ISABELLE FAUST (violín), DALIA STASEVSKA & BAMBERGER SYMPHONIKER Max-Litmann- Saal, 29 de junio. Obras de Ravel, Beethoven y Sibelius.
Bis V: Por identificar. Cadenzas de A. Schnittke al Concierto para violín de L. van Beethoven
Admito tener mis dudas sobre el bis elegido por Isabelle Faust para despedir el Concierto para violín en Re Mayor de Beethoven, que interpretó junto a los Bamberger Symphoniker y la directora Dalia Stasevska. Por momentos sonaba a Bach, algún pasaje rebuscado de alguna partita, o quizás yerro de pleno en mi vana elucubración. De lo que sí puedo dar fe es de la cadenza, como me confirmó el intendente Alexander Steinbeis. La violinista germana eligió la doble cadenza con obbligato de timbalo de Alfred Schnittke.
El compositor ruso-germano firma un epílogo virtuosístico, en el que condensa toda la materia prima beethoveniana, jugando y casi bromeando con el motivo de las cinco repeticiones iniciales. Una cadenza que obliga a intervenir al timbal en el tramo final de la misma, con el que Faust departió desde la distancia. En el Rondo, donde la violinista exhibió su faz más desenvuelta y, ahora sí, derrochó musicalidad, reaparece la cadenza de Schnittke, tan sorpresiva como lo es el final del concierto en sí. El de Bonn, siempre representado con el semblante enojado, quiso finiquitar su único concierto para violín pillando a contrapié al oyente y traicionando su expectativa de una nueva repetición…, que no fue ni nunca será. Una vez más la Max-Littmann-Saal con la Grüner Saal, abierta de par en par, se dejó embaucar por el bromista de Bonn.

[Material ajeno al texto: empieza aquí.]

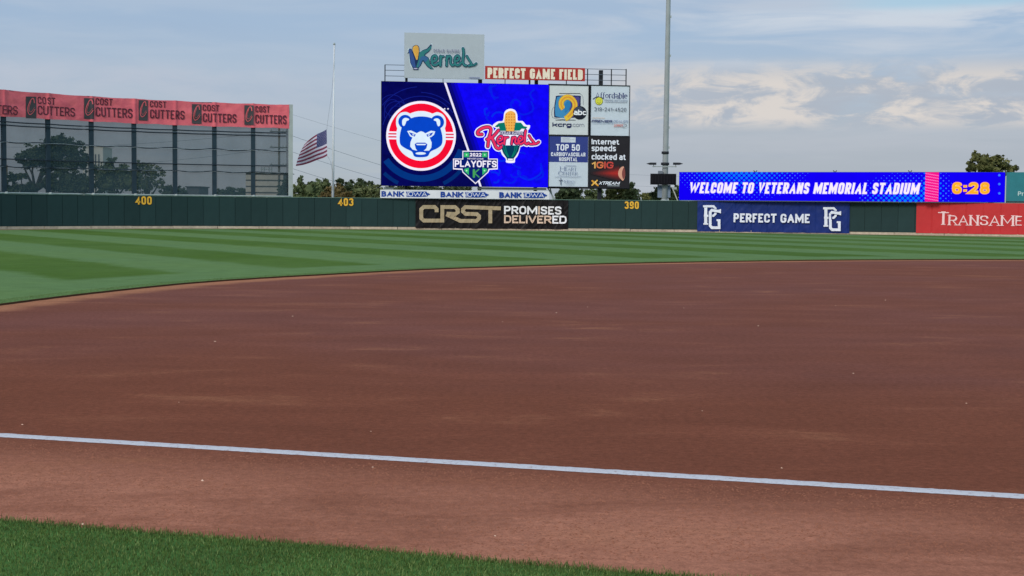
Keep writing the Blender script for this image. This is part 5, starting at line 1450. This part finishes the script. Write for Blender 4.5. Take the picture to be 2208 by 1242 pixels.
# =================================================================== BUILDINGS BEHIND
def bflat(x0, y0, x1, d, dep, name, label, mat, cat='building'):
    p0, p1 = D(x0, y0, d), D(x1, y0, d); c = (p0 + p1) / 2
    t = thing(name, (c.x, c.y, 0), label, cat); mb = MB()
    mb.box((c.x, c.y + dep / 2, c.z / 2), ((p1.x - p0.x) / 2, 0, 0), (0, dep / 2, 0), (0, 0, c.z / 2)); mb.build('wall', mat, t); return t, p0.x, p1.x, c.y, c.z
t, x0, x1, y_, z_ = bflat(178, 318, 222, 620, 14, 'tower_block', 'distant pale tower with tall dark window strips beyond the big tree', paint('tower_stone', 200, 200, 196, .8, .05))
for i in range(5):
    xa = x0 + 1.0 + i * (x1 - x0 - 1.6) / 5; mb = MB(); mb.box((xa + .25, y_ - .05, z_ * .46), (.26, 0, 0), (0, .12, 0), (0, 0, z_ * .46 - .8)); mb.build('window', paint('tower_glass%d' % i, 96, 104, 114, .3), t)
mb = MB(); mb.box(((x0 + x1) / 2, y_ + 7, z_ + .15), ((x1 - x0) / 2 + .15, 0, 0), (0, 7.2, 0), (0, 0, .14)); mb.build('roof', paint('tower_cap', 210, 208, 200), t)
t, x0, x1, y_, z_ = bflat(530, 373, 611, 190, 8, 'sided_building', 'low grey building with horizontal siding seen through the mesh', paint('siding_backing', 92, 90, 86))
nbrd = 7
for i in range(nbrd):
    zz = .4 + (z_ - .5) * i / nbrd; mb = MB(); h = (z_ - .5) / nbrd
    mb.box(((x0 + x1) / 2, y_ - .07, zz + h * .42), ((x1 - x0) / 2, 0, 0), (0, .05, .012), (0, -.012, h * .36)); mb.build('siding_board', paint('siding%d' % i, 186, 180, 170, .8, .1), t)
mb = MB(); mb.box(((x0 + x1) / 2, y_ + 4, z_ + .05), ((x1 - x0) / 2 + .2, 0, 0), (0, 4.2, 0), (0, 0, .05)); mb.build('roof', paint('siding_roof', 120, 118, 114), t)
mb = MB()
for xx in (.35, .42, .55, .62): mb.tube([(x0 + (x1 - x0) * xx, y_ + 2, z_), (x0 + (x1 - x0) * xx, y_ + 2, z_ + .8)], .07, 6)
mb.tube([(x0 + (x1 - x0) * .33, y_ + 2, z_ + .55), (x0 + (x1 - x0) * .64, y_ + 2, z_ + .55)], .05, 6); mb.build('roof_vent', M_GREYP, t)
t, x0, x1, y_, z_ = bflat(402, 404, 429, 260, 8, 'small_building', 'small dark flat roofed building low behind the mesh', paint('dark_wall', 78, 82, 88))
mb = MB(); mb.box(((x0 + x1) / 2, y_ + 4, z_ + .1), ((x1 - x0) / 2 + .2, 0, 0), (0, 4.2, 0), (0, 0, .1)); mb.build('roof', paint('dark_roof', 60, 64, 70), t)

# =================================================================== TREES
def leaf_mat(name, a, b):
    m, t, bs = mat_nodes(name)
    at = t.nodes.new('ShaderNodeAttribute'); at.attribute_name = 'tint'
    cr_ = t.nodes.new('ShaderNodeValToRGB'); t.links.new(at.outputs['Fac'], cr_.inputs[0])
    cr_.color_ramp.elements[0].color = a; cr_.color_ramp.elements[1].color = b
    t.links.new(cr_.outputs[0], bs.inputs['Base Color']); bs.inputs['Roughness'].default_value = .75
    bs.inputs['Specular IOR Level'].default_value = .15
    return m
LEAF = {'dark': leaf_mat('leaf_dark', (.036, .054, .028, 1), (.115, .15, .07, 1)),
        'mid': leaf_mat('leaf_mid', (.065, .092, .042, 1), (.20, .245, .11, 1)),
        'light': leaf_mat('leaf_light', (.085, .11, .05, 1), (.25, .28, .13, 1)),
        'rust': leaf_mat('leaf_rust', (.10, .08, .035, 1), (.25, .185, .075, 1)),
        'olive': leaf_mat('leaf_olive', (.055, .068, .024, 1), (.22, .22, .08, 1))}
M_BARK = paint('bark', 62, 56, 50, .95, .3, scale=3)
def tree(blobs, d, kindm, label, grp, leaf=.27, dens=1.0, trunk=None, skirt=None, seed=1):
    """blobs are crown lobes read from the photo as (x, y, half width, half height)"""
    r = np.random.default_rng(seed)
    if skirt is None: skirt = seed >= 6 and seed != 23
    m = d / F
    cx = sum(b[0] for b in blobs) / len(blobs); low = max(b[1] + b[3] for b in blobs)
    base = D(trunk if trunk else cx, 436, d); base = Vector((base.x, base.y, 0))
    t = thing('tree', base, label, 'tree', grp)
    cs, rad = [], []
    if skirt: blobs = blobs + [(x, min(434, y + ry * 1.2), rx * 1.15, max(8, ry)) for (x, y, rx, ry) in blobs]
    for (x, y, rx, ry) in blobs:
        c = D(x, y, d); cs.append(c); rad.append((rx * m, max(rx, ry) * m * .9, ry * m))
    pos, tint = [], []
    for c, (a_, b_, h_) in zip(cs, rad):
        area = a_ * h_ + a_ * b_ + b_ * h_
        ncl = max(12, int(area * 7.5 * dens))
        dirs = r.normal(size=(ncl, 3)); dirs /= np.linalg.norm(dirs, axis=1)[:, None]
        rr = r.uniform(.35, 1.0, ncl) ** .5 * (1 + .14 * r.normal(size=ncl))
        cc = np.array(c) + dirs * rr[:, None] * np.array([a_, b_, h_])
        for q in cc:
            nl = int(26 * dens); sz = r.uniform(.16, .42) * max(.55, min(1.5, a_ / 1.6))
            p = q + r.normal(size=(nl, 3)) * sz * np.array([.62, .62, .42]); pos.append(p)
            tint.append(np.clip(r.normal(.45, .2) + r.normal(0, .16, nl), 0, 1))
    pos = np.concatenate(pos); tint = np.concatenate(tint)
    keep = pos[:, 2] > .4; pos = pos[keep]; tint = tint[keep]; n = len(pos)
    s = leaf * r.uniform(.6, 1.3, n)[:, None]
    d1 = r.normal(size=(n, 3)); d1 /= np.linalg.norm(d1, axis=1)[:, None]; d2 = np.cross(d1, r.normal(size=(n, 3))); d2 /= np.linalg.norm(d2, axis=1)[:, None]
    V = np.stack([pos - d1 * s * .6, pos + d2 * s * .38, pos + d1 * s * .6, pos - d2 * s * .38], 1).reshape(-1, 3) - np.array(base)
    me = bpy.data.meshes.new('crown'); me.vertices.add(4 * n); me.vertices.foreach_set('co', V.ravel())
    me.loops.add(4 * n); me.loops.foreach_set('vertex_index', np.arange(4 * n)); me.polygons.add(n)
    me.polygons.foreach_set('loop_start', np.arange(n) * 4); me.polygons.foreach_set('loop_total', np.full(n, 4)); me.update(calc_edges=True)
    at = me.attributes.new('tint', 'FLOAT', 'POINT'); at.data.foreach_set('value', np.repeat(tint, 4)); me.materials.append(LEAF[kindm])
    bmx = bmesh.new(); bmx.from_mesh(me); lay = bmx.verts.layers.float.get('tint')
    for c, q in zip(cs, rad):
        k_ = .62 if dens >= .9 else .4
        ret = bmesh.ops.create_icosphere(bmx, subdivisions=2, radius=1.0)
        for vx in ret['verts']:
            n_ = 1 + .35 * noise.noise(vx.co * 2.3 + c); p_ = Vector((vx.co.x * q[0], vx.co.y * q[1], vx.co.z * q[2])) * k_ * n_ + c - base
            p_.z = max(p_.z, .3); vx.co = p_; vx[lay] = .3
    bmx.to_mesh(me); bmx.free()
    o = bpy.data.objects.new('crown', me); C.objects.link(o); o.parent = t
    mb = MB(); zc_ = max(c.z for c in cs); tr = max(.1, .035 * zc_ + .08)
    fork = base + Vector((0, 0, max(1.0, min(c.z for c in cs) * .55)))
    mb.tube([base, base.lerp(fork, .5) + Vector((.1, 0, 0)), fork], tr, 8, tr * .75)
    for i, c in enumerate(cs):
        mid = fork.lerp(c, .5) + Vector((r.uniform(-.3, .3), r.uniform(-.3, .3), .2)); mb.tube([fork, mid, c], tr * .5, 6, .04)
        for k in range(3):
            e = c + Vector((r.uniform(-1, 1) * rad[i][0], r.uniform(-1, 1) * rad[i][1], r.uniform(-.6, .9) * rad[i][2])) * .8; mb.tube([mid.lerp(c, .6), e], tr * .2, 5, .02)
    mb.build('trunk', M_BARK, t, True)
G1 = 'trees seen through the netted screen'; G2 = 'trees between the screen and the scoreboard'; G3 = 'trees under and beside the advertising boards'
tree([(125, 302, 20, 16), (112, 318, 30, 18), (150, 318, 30, 20), (75, 335, 30, 20), (45, 340, 14, 16), (105, 345, 40, 22), (160, 345, 30, 20), (60, 356, 16, 9), (135, 362, 22, 10), (178, 350, 16, 22)], 172, 'dark', 'tallest dark broad tree behind the left bays of the mesh', G1, seed=1, trunk=76)
tree([(28, 385, 16, 12), (45, 378, 10, 9), (20, 408, 22, 14), (60, 408, 26, 13)], 166, 'dark', 'small ragged tree low at the far left behind the mesh', G1, seed=2)
tree([(110, 392, 22, 22), (145, 388, 30, 26), (178, 395, 22, 22), (150, 408, 45, 15)], 164, 'dark', 'dense rounded tree standing below the tallest tree', G1, seed=3)
tree([(238, 352, 12, 12), (225, 378, 26, 22), (258, 372, 26, 20), (280, 392, 28, 24), (230, 400, 34, 20)], 168, 'mid', 'rounded green tree right of the distant tower', G1, seed=4)
tree([(308, 355, 18, 13), (330, 372, 22, 18), (300, 378, 20, 20), (342, 392, 12, 12), (310, 400, 30, 16)], 174, 'light', 'paler thin crowned tree right of the rounded tree behind the mesh', G1, dens=.8, seed=5)
tree([(362, 407, 16, 7), (385, 410, 18, 7)], 230, 'dark', 'low dark bush left of the small dark building', G1, seed=6)
tree([(500, 408, 14, 7), (480, 413, 14, 5), (522, 411, 12, 7)], 230, 'dark', 'low dark bush left of the sided building', G1, seed=7)
tree([(617, 396, 12, 12), (612, 408, 14, 12)], 178, 'dark', 'dark shrub at the right corner of the sided building', G1, seed=8)
tree([(648, 392, 6, 8), (646, 408, 18, 14), (668, 408, 22, 16)], 165, 'mid', 'green tree with a small spike directly right of the grey end post', G2, seed=9)
tree([(686, 400, 16, 14), (704, 398, 14, 12), (690, 414, 24, 14)], 172, 'mid', 'rounded green tree left of the flagpole', G2, seed=10)
tree([(718, 408, 14, 12), (706, 420, 18, 8), (730, 412, 14, 12)], 158, 'rust', 'orange brown autumn tree behind the flagpole foot', G2, seed=11)
tree([(733, 390, 6, 4), (752, 398, 14, 10), (776, 396, 16, 9), (798, 398, 12, 8), (765, 408, 30, 10)], 190, 'dark', 'very dark tree rising behind the light green bush', G2, seed=12)
tree([(778, 412, 20, 12), (800, 410, 18, 13), (760, 420, 22, 8), (815, 412, 12, 12)], 156, 'light', 'light green bush beside the left edge of the video screen', G2, seed=13)
tree([(748, 422, 14, 7), (735, 425, 12, 6)], 152, 'rust', 'small rusty shrub right of the flagpole foot', G2, seed=14)
tree([(860, 408, 30, 8), (920, 410, 34, 8), (985, 410, 36, 8)], 160, 'dark', 'dark hedge glimpsed below the video screen', G3, seed=15)
tree([(1215, 412, 18, 12), (1240, 412, 18, 14), (1225, 424, 28, 10)], 158, 'dark', 'dark green tree under the blue and white board', G3, seed=16)
tree([(1270, 416, 14, 10), (1290, 420, 16, 10)], 164, 'mid', 'green bush left of the tan post under the boards', G3, seed=17)
tree([(1322, 412, 20, 13), (1346, 408, 14, 12), (1330, 424, 26, 9)], 152, 'olive', 'olive tree under the black internet board', G3, seed=18)
tree([(1360, 404, 8, 12), (1368, 416, 14, 9), (1356, 420, 14, 9)], 150, 'light', 'pale wispy tree at the right corner of the boards', G3, dens=.6, seed=19)
tree([(1405, 420, 14, 5), (1392, 422, 12, 5), (1424, 418, 10, 7)], 200, 'olive', 'low distant scrub left of the light pole foot', G3, seed=20)
tree([(1422, 410, 8, 10), (1416, 420, 10, 8)], 150, 'dark', 'dark shrub touching the left cabinet of the light pole', G3, seed=21)
tree([(1452, 416, 12, 10), (1462, 410, 8, 8)], 150, 'dark', 'dark shrub between light pole and ribbon board', G3, seed=22)
tree([(2104, 340, 12, 12), (2124, 346, 20, 14), (2144, 342, 16, 11), (2095, 360, 14, 9), (2165, 356, 15, 12), (2135, 362, 34, 14), (2182, 364, 8, 6)], 140, 'olive', 'lone tree rising above the right end of the ribbon board', 'trees beyond the right wall', seed=23)
# far woods and houses' greenery along the horizon, one mass
r = np.random.default_rng(77)
xs = r.uniform(-260, 260, 5200); ys = r.uniform(300, 420, 5200); hh = (2.5 + 1.6 * np.array([noise.noise((x * .03, 0, 1)) for x in xs]) + 1.0 * np.array([noise.noise((x * .15, 4, 1)) for x in xs])) * ys / 330
zs = r.uniform(0, 1, 5200) ** .6 * hh; P0 = np.c_[xs, ys, zs]
d1 = r.normal(size=(5200, 3)); d1 /= np.linalg.norm(d1, axis=1)[:, None]; d2 = np.cross(d1, r.normal(size=(5200, 3))); d2 /= np.linalg.norm(d2, axis=1)[:, None]
V = np.stack([P0 - d1 * .9, P0 + d2 * .7, P0 + d1 * .9, P0 - d2 * .7], 1).reshape(-1, 3)
me = bpy.data.meshes.new('far_woods'); me.from_pydata(V.tolist(), [], [(4 * i, 4 * i + 1, 4 * i + 2, 4 * i + 3) for i in range(5200)])
at = me.attributes.new('tint', 'FLOAT', 'POINT'); at.data.foreach_set('value', np.repeat(r.uniform(0, 1, 5200), 4)); me.materials.append(LEAF['mid'])
o = bpy.data.objects.new('far_woods', me); C.objects.link(o); kind(o, 'stuff')
for o in bpy.data.objects:
    if '_w' in o: del o['_w']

Sorpresivo, sí, pero traicionero, también, puede resultar el final de la Sinfonía nº 5 en Mi bemol Major de Jean Sibelius, como así lo fue en el debut en Bad Kissingen de la directora fino-ucraniana Dalia Stasevska. La joven directora poseedora de un arrojo y un temperamento nada nórdico nos sirvió una versión excelente de la partitura, desgranando los motivos y sus misteriosas zarzas, sin resignarse a imprimir carácter a cada uno de los tres movimientos. Con un sentido de la dinámica muy acentuado, camufló y redescubrió estos embriones sonoros que anticipan el clímax, pero reteniéndolo para que la catarsis, una vez llegue, sea plena.
Su Sibelius me pareció un Sibelius panteísta, natural mysticism lo llaman algunos, con un fruto que termina condensado en una semilla y una semilla que germina y se transforma en fruto. En esa dialéctica, en esa dualidad, a ritmo de diástole y sístole, parece moverse por momentos el rico universo orquestal del genial compositor finés. Excelente arquitectura en el último allegro, Stasevska armó de la nada con oficio, meticulosidad, intensidad y convicción el exultante y triunfal tema de los cisnes. Todo transcurrió a la perfección hasta ese final, ese risky final de los seis acordes y sus respectivos cinco silencios. Adelantar el aplauso a su final es uno de los riesgos reales que entraña la partitura (y puede echar a perder toda la sinfonía por un exceso de precipitación), pero lo que ocurrió fue lo contrario. Se impuso la indecisión. El arte de saber, o sentir, cuando debe uno aplaudir es toda una ciencia. A veces, incluso, un misterio.